C. Measurement, Data Display, and Interpretation Flashcards
Data
quantification of behavior change with direct and repeated measurement
Occurrence Data
Frequency, Rate, and Percentage
Count
Frequency - How often/many times a behavior occurs.
Rate
How often a behavior occurs over an amount of time.
Celeration
Measures how rates of responding change over time (rate/per unit of time).
Percentage
A measurement expressed as a portion of each hundred.
Trials to Criterion
A form of event recording. It is a derivative measure, calculated by measuring the number of practice opportunities needed for a person to achieve the pre-established criterion.
Duration
the amount of time a behavior happens
Latency
The amount of time between the antecedent (SD) and the start of the behavior.
Inter Response Time (IRT)
The amount of time between successive responses. (i.e. the end of one response to the beginning of another response.)
Topography
The way the behavior looks.
Magnitude
the intensity of the behavior
Direct Measures of Behavior
A way of taking data on a behavior of interest by observing the behavior itself and recording observable and measurable information about it.
Indirect Measures of Behavior
Data that are obtained by interviews, checklists and rating scales which include an individual’s subjective experience of target behavior.
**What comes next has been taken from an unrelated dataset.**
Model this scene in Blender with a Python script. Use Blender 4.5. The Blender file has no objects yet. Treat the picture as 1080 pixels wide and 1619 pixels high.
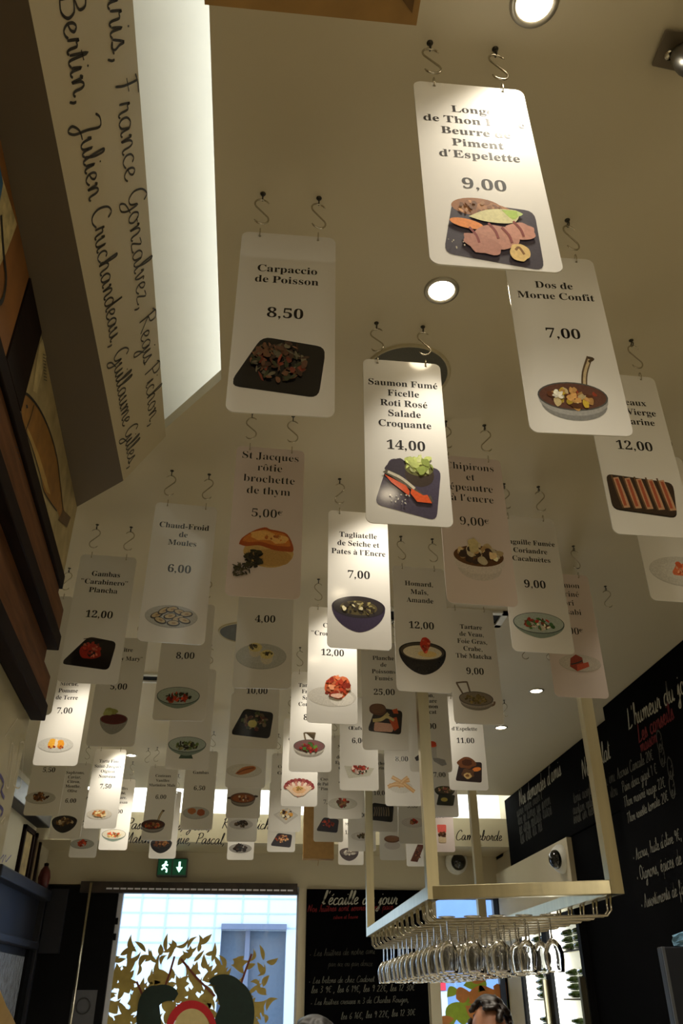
import bpy, bmesh, math, random
from mathutils import Vector, Matrix
S = bpy.context.scene
COL = S.collection
R = math.radians
# ------------------------------------------------------------------ camera
F = 1270.0; PITCH = R(31.4); YAW = R(5.4); EYE = Vector((0, 0, 1.6))
cam = bpy.data.cameras.new('camera'); cam.sensor_fit = 'VERTICAL'; cam.sensor_height = 36.0
cam.lens = F / 1619 * 36; cam.clip_start = .02
co = bpy.data.objects.new('camera', cam); COL.objects.link(co); S.camera = co
co.location = EYE; co.rotation_euler = (R(90) + PITCH, 0, -YAW)
# ------------------------------------------------------------------ world, exposure
w = bpy.data.worlds.new('world'); S.world = w; w.use_nodes = True
bg = w.node_tree.nodes['Background']; bg.inputs[0].default_value = (.62, .80, 1.0, 1); bg.inputs[1].default_value = 2.5
vs = S.view_settings; vs.view_transform = 'Standard'; vs.look = 'None'; vs.gamma = 1; vs.exposure = .2; vs.use_curve_mapping = False
S.cycles.use_denoising = True; S.cycles.max_bounces = 10; S.cycles.transmission_bounces = 10
S.cycles.sample_clamp_indirect = 4; S.cycles.caustics_reflective = False; S.cycles.caustics_refractive = False
SPOT_W = 7.0; SPOT_COL = (1, .91, .75)
LED_W = 2.6; REAR_FILL_W = 13.0
W = .15; ZC = 1.6 + 7.3 * W            # sign grid unit, ceiling height
# ------------------------------------------------------------------ helpers
def ray(px, py):
    X = (px - 540) / F; Y = (809.5 - py) / F
    up = Y * math.cos(PITCH) + math.sin(PITCH); fw = math.cos(PITCH) - Y * math.sin(PITCH)
    return Vector((X * math.cos(YAW) + fw * math.sin(YAW), fw * math.cos(YAW) - X * math.sin(YAW), up))
def at_z(px, py, z): d = ray(px, py); return EYE + d * ((z - 1.6) / d.z)
def at_y(px, py, y): d = ray(px, py); return EYE + d * (y / d.y)
def at_x(px, py, x): d = ray(px, py); return EYE + d * (x / d.x)
def at_pl(px, py, o, n): d = ray(px, py); return EYE + d * ((o - EYE).dot(n) / d.dot(n))
def lin(c): return tuple(((v / 255) / 12.92 if v < 10.3 else ((v / 255 + .055) / 1.055) ** 2.4) for v in c[:3])
MATS = {}
def mat(name, col, rough=.5, metal=0, var=.06, scale=30, bump=0, spec=.5, emit=None, estr=0, trans=0, coat=0, stretch=(1, 1, 1), crough=.035):
    if name in MATS: return MATS[name]
    m = bpy.data.materials.new(name); m.use_nodes = True; nt = m.node_tree; b = nt.nodes['Principled BSDF']
    c = lin(col); b.inputs['Roughness'].default_value = rough; b.inputs['Metallic'].default_value = metal
    b.inputs['Specular IOR Level'].default_value = spec; b.inputs['Coat Weight'].default_value = coat; b.inputs['Coat Roughness'].default_value = crough
    tc = nt.nodes.new('ShaderNodeTexCoord'); mp = nt.nodes.new('ShaderNodeMapping'); mp.inputs['Scale'].default_value = stretch
    nz = nt.nodes.new('ShaderNodeTexNoise'); nz.inputs['Scale'].default_value = scale; nz.inputs['Detail'].default_value = 4
    nt.links.new(tc.outputs['Object'], mp.inputs[0]); nt.links.new(mp.outputs[0], nz.inputs['Vector'])
    rp = nt.nodes.new('ShaderNodeValToRGB'); rp.color_ramp.elements[0].position = .3; rp.color_ramp.elements[1].position = .7
    rp.color_ramp.elements[0].color = tuple(max(0, v * (1 - var)) for v in c) + (1,)
    rp.color_ramp.elements[1].color = tuple(min(1, v * (1 + var)) for v in c) + (1,)
    nt.links.new(nz.outputs['Fac'], rp.inputs[0]); nt.links.new(rp.outputs[0], b.inputs['Base Color'])
    if bump:
        bp = nt.nodes.new('ShaderNodeBump'); bp.inputs['Strength'].default_value = bump; bp.inputs['Distance'].default_value = .004
        nt.links.new(nz.outputs['Fac'], bp.inputs['Height']); nt.links.new(bp.outputs[0], b.inputs['Normal'])
    if emit: b.inputs['Emission Color'].default_value = lin(emit) + (1,); b.inputs['Emission Strength'].default_value = estr
    if trans: b.inputs['Transmission Weight'].default_value = trans; b.inputs['IOR'].default_value = 1.46
    MATS[name] = m; return m
def attr_mat(name, rough, spec=.5, coat=0):
    m = bpy.data.materials.new(name); m.use_nodes = True; nt = m.node_tree; b = nt.nodes['Principled BSDF']
    a = nt.nodes.new('ShaderNodeAttribute'); a.attribute_name = 'ink'
    tc = nt.nodes.new('ShaderNodeTexCoord'); nz = nt.nodes.new('ShaderNodeTexNoise'); nz.inputs['Scale'].default_value = 260; nz.inputs['Detail'].default_value = 3
    nt.links.new(tc.outputs['Object'], nz.inputs['Vector'])
    rp = nt.nodes.new('ShaderNodeMapRange'); rp.inputs[1].default_value = .3; rp.inputs[2].default_value = .7; rp.inputs[3].default_value = .86; rp.inputs[4].default_value = 1.1
    mx = nt.nodes.new('ShaderNodeMix'); mx.data_type = 'RGBA'; mx.blend_type = 'MULTIPLY'; mx.inputs[0].default_value = 1
    nt.links.new(nz.outputs['Fac'], rp.inputs[0]); nt.links.new(a.outputs['Color'], mx.inputs[6]); nt.links.new(rp.outputs[0], mx.inputs[7])
    nt.links.new(mx.outputs[2], b.inputs['Base Color']); b.inputs['Roughness'].default_value = rough; b.inputs['Specular IOR Level'].default_value = spec
    b.inputs['Coat Weight'].default_value = coat; b.inputs['Coat Roughness'].default_value = .11
    return m
ORG = {}
def props(o, label=None, cat=None, group=None, kind=None):
    if label: o['label'] = label
    if cat: o['category'] = cat
    if group: o['group'] = group
    if kind: o['kind'] = kind
    return o
def thing(name, loc, label, cat, group=None):
    o = bpy.data.objects.new(name, None); COL.objects.link(o); o.empty_display_size = .02; o.location = loc
    ORG[o.name] = Vector(loc); return props(o, label, cat, group)
def mesh(name, V, Fc, m, parent=None, smooth=False, loc=None):
    o0 = ORG[parent.name] if parent else Vector(loc if loc is not None else (0, 0, 0))
    if parent is None and loc is None and V:
        n = len(V); o0 = Vector((sum(v[0] for v in V) / n, sum(v[1] for v in V) / n, min(v[2] for v in V)))
    me = bpy.data.meshes.new(name); me.from_pydata([Vector(v) - o0 for v in V], [], Fc)
    if isinstance(m, (list, tuple)):
        for k in m: me.materials.append(k)
    else: me.materials.append(m)
    if smooth: me.polygons.foreach_set('use_smooth', [True] * len(me.polygons))
    o = bpy.data.objects.new(name, me); COL.objects.link(o)
    if parent: o.parent = parent; ORG[o.name] = o0
    else: o.location = o0; ORG[o.name] = o0
    return o
class MB:
    def __init__(s): s.V = []; s.F = []
    def add(s, V, Fc): b = len(s.V); s.V += [Vector(v) for v in V]; s.F += [tuple(i + b for i in f) for f in Fc]; return s
    def hexa(s, p):   # 8 points: bottom loop, top loop
        return s.add(p, [(3, 2, 1, 0), (4, 5, 6, 7), (0, 1, 5, 4), (1, 2, 6, 5), (2, 3, 7, 6), (3, 0, 4, 7)])
    def box(s, a, b):
        (x0, y0, z0), (x1, y1, z1) = a, b
        return s.hexa([(x0, y0, z0), (x1, y0, z0), (x1, y1, z0), (x0, y1, z0), (x0, y0, z1), (x1, y0, z1), (x1, y1, z1), (x0, y1, z1)])
    def prism(s, poly, z0, z1):
        n = len(poly); V = [(x, y, z0) for x, y in poly] + [(x, y, z1) for x, y in poly]
        return s.add(V, [tuple(range(n))[::-1], tuple(range(n, 2 * n))] + [(i, (i + 1) % n, n + (i + 1) % n, n + i) for i in range(n)])
    def bar(s, a, b, wx, wz, up=Vector((0, 0, 1))):   # rectangular bar between two points
        a, b = Vector(a), Vector(b); d = (b - a).normalized()
        if abs(d.dot(up)) > .98: up = Vector((0, 1, 0))
        x = d.cross(up).normalized() * wx / 2; z = x.cross(d).normalized() * wz / 2
        return s.hexa([a - x - z, a + x - z, b + x - z, b - x - z, a - x + z, a + x + z, b + x + z, b - x + z])
    def tube(s, pts, r, n=8, caps=True):
        pts = [Vector(p) for p in pts]; b = len(s.V); prev = None
        rr = r if isinstance(r, (list, tuple)) else [r] * len(pts)
        for i, p in enumerate(pts):
            d = (pts[min(i + 1, len(pts) - 1)] - pts[max(i - 1, 0)]).normalized()
            u = prev if prev else (Vector((0, 0, 1)) if abs(d.z) < .9 else Vector((1, 0, 0)))
            u = (u - d * u.dot(d)).normalized(); prev = u; v = d.cross(u)
            s.V += [p + (u * math.cos(2 * math.pi * k / n) + v * math.sin(2 * math.pi * k / n)) * rr[i] for k in range(n)]
        for i in range(len(pts) - 1):
            for k in range(n):
                a0 = b + i * n + k; a1 = b + i * n + (k + 1) % n; s.F.append((a0, a1, a1 + n, a0 + n))
        if caps: s.F.append(tuple(b + k for k in range(n))[::-1]); s.F.append(tuple(b + (len(pts) - 1) * n + k for k in range(n)))
        return s
    def lathe(s, prof, c, n=32, axis=Vector((0, 0, 1))):   # prof (r,h)
        axis = Vector(axis).normalized(); u = axis.orthogonal().normalized(); v = axis.cross(u); b = len(s.V); c = Vector(c); m = len(prof)
        for r, h in prof:
            s.V += [c + axis * h + (u * math.cos(2 * math.pi * k / n) + v * math.sin(2 * math.pi * k / n)) * r for k in range(n)]
        for i in range(m - 1):
            for k in range(n):
                a0 = b + i * n + k; a1 = b + i * n + (k + 1) % n; s.F.append((a0, a1, a1 + n, a0 + n))
        return s
    def build(s, name, m, parent=None, smooth=False, loc=None):
        return mesh(name, s.V, s.F, m, parent, smooth, loc)
def struct(o, label=None, cat=None): return props(o, label, cat, None, 'structure')
def bevel(o, wd=.003, seg=2):
    md = o.modifiers.new('bevel', 'BEVEL'); md.width = wd; md.segments = seg; md.limit_method = 'ANGLE'; return o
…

Indirect measures still gather information about the behavior of interest using interactions with people, but not through direct observation. Depending on the case, information could be gathered from the primary client themselves as well as other stakeholders.
Product Measures
Measuring a behavior after it occurred by examining the effects the behavior produced on the environment. Unlike direct and indirect measures, product measures sometimes do not involve people at all.
Whole Interval Recording
the observer marks down whether or not a behavior occurred throughout the entirety of the interval
Partial Interval Recording
the observer marks down whether or not a behavior occurred at all during the interval
Momentary Time Sampling
the observer marks down whether or not the behavior was occurring at the moment the interval ended
Planned Activity Check (PLACHECK)
involves an observer recording a tally of the number of learners engaged in an activity at the end of an interval
Validity
The extent to which we are measuring what we intend to measure. In other words, do our data points actually represent what we think/say they do?
Accuracy
The extent to which the observed value, the quantitative label produced by measure an event, matches the true state, or true value. Does the data match what actually occurred?
Reliability
The extent to which a measurement procedure produces the same value repeatedly. In other words, can you rely on it?
Measurement Artifact
data that appear to exist, but only because of the way that they were measured
Observer Drift
An unintended change in the way an observer uses a measurement system over time that results in a measurement error. This happens when the behavior being measure is not clearly operationally defined or the operational definition clarifying what is and what is not the behavior is not reviewed regularly.